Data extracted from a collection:
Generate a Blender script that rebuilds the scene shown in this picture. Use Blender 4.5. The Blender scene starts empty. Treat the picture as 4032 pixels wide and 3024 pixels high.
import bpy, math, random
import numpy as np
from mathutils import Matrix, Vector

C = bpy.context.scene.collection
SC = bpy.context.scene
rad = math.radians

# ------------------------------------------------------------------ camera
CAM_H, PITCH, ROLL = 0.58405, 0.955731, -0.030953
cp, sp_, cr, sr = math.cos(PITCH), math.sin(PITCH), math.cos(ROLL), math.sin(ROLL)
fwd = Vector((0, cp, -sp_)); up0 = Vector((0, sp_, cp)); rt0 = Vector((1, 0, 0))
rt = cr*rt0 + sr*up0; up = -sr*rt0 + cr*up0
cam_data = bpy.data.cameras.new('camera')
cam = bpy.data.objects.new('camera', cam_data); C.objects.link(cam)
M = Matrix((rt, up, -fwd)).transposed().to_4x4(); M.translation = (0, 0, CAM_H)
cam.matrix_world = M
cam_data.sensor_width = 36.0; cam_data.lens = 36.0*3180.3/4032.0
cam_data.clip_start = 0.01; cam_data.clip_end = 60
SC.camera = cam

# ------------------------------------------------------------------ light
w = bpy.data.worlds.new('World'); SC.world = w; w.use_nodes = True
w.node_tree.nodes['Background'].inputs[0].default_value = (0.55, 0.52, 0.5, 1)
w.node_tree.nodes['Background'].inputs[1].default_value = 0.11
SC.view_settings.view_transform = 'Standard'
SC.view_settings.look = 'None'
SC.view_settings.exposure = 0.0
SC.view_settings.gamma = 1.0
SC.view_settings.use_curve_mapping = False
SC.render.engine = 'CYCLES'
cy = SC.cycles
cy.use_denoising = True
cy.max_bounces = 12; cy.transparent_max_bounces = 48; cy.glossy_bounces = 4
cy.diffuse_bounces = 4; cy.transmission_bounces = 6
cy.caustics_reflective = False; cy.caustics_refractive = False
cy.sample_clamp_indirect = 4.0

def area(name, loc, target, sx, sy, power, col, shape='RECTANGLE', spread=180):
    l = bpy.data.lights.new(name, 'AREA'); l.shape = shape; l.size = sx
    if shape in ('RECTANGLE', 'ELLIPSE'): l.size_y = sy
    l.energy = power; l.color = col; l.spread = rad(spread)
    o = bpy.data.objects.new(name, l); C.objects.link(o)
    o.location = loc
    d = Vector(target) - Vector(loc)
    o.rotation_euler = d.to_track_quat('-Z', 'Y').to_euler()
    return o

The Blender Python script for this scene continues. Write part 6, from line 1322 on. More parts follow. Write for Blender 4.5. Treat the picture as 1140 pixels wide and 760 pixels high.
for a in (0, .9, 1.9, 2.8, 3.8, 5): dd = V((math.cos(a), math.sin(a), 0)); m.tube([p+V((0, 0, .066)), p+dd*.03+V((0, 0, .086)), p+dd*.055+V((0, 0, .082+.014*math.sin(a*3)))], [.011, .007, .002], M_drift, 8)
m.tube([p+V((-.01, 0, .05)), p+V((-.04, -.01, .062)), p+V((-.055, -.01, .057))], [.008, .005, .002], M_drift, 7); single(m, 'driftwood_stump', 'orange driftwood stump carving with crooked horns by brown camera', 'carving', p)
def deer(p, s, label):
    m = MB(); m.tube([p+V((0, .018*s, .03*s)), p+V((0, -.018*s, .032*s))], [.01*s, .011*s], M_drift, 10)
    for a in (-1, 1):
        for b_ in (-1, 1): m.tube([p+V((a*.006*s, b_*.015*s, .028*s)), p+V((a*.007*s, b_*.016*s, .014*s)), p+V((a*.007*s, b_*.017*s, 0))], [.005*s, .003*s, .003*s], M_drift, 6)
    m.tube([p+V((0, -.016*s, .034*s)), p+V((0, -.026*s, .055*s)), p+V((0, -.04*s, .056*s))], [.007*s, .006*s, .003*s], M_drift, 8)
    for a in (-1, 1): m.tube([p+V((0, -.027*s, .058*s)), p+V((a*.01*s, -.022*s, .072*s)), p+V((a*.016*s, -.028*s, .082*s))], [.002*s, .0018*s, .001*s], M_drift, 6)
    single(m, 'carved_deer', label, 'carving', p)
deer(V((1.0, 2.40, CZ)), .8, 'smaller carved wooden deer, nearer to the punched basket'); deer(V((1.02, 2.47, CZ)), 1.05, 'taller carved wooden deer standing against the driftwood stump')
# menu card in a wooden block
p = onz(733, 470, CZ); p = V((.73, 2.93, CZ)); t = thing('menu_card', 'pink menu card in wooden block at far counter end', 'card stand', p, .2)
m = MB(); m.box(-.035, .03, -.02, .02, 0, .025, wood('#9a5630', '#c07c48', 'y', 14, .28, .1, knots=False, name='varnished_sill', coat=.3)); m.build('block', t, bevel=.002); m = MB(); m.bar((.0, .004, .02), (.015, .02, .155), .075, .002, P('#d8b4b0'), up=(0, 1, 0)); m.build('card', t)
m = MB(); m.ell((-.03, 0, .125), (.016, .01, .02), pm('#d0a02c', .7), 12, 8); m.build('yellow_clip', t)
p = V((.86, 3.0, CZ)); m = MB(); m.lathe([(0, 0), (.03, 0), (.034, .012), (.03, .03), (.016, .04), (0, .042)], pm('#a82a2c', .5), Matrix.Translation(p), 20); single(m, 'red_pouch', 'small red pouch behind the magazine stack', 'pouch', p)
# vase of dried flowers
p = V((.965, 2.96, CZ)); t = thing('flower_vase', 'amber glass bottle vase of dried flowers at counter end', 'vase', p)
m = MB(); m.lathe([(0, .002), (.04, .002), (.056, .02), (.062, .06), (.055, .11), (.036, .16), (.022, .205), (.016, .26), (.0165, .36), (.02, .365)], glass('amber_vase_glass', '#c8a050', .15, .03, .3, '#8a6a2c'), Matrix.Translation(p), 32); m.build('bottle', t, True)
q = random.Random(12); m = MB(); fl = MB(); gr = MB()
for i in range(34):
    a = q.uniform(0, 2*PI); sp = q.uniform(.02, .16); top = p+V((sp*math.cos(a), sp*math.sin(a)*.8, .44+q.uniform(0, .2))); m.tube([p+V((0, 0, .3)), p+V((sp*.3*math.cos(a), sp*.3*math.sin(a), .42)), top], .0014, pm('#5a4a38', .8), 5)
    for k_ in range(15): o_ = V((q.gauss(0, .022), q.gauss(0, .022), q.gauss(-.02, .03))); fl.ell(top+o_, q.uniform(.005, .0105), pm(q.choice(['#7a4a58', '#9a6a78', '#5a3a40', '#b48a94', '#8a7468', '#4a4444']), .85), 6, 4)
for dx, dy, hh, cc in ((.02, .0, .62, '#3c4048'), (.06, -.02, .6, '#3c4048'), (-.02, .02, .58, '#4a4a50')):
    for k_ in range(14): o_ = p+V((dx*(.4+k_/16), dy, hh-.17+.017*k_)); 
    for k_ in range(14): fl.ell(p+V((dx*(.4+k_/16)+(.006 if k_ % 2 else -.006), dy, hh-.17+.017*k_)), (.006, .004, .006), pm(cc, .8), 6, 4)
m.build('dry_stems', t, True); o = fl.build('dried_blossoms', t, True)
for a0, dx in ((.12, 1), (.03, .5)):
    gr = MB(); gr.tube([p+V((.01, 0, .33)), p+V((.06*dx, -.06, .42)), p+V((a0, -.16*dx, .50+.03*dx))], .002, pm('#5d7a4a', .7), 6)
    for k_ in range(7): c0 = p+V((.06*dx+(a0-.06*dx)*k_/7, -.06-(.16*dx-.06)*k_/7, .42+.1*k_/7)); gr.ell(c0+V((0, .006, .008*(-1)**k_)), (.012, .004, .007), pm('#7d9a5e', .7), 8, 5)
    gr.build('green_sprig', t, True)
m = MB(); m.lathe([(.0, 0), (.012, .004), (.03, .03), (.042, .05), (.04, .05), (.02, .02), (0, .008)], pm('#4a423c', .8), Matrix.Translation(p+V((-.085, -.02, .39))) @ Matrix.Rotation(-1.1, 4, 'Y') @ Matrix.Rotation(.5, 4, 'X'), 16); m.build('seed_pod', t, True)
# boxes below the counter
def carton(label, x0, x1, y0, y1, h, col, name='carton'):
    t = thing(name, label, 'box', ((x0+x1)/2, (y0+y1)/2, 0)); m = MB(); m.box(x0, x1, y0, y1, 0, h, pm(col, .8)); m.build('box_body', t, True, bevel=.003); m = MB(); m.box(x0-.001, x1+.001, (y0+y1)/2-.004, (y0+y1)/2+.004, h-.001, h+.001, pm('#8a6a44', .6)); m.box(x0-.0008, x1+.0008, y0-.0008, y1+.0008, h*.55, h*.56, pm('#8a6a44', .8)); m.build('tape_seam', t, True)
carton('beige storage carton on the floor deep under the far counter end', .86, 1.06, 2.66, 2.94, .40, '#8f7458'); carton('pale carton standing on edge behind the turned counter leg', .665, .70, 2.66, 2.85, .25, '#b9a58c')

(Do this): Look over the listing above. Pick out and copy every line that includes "high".

(Written response):
Generate a Blender script that rebuilds the scene shown in this picture. Use Blender 4.5. The Blender scene starts empty. Treat the picture as 4032 pixels wide and 3024 pixels high.
The Blender Python script for this scene continues. Write part 6, from line 1322 on. More parts follow. Write for Blender 4.5. Treat the picture as 1140 pixels wide and 760 pixels high.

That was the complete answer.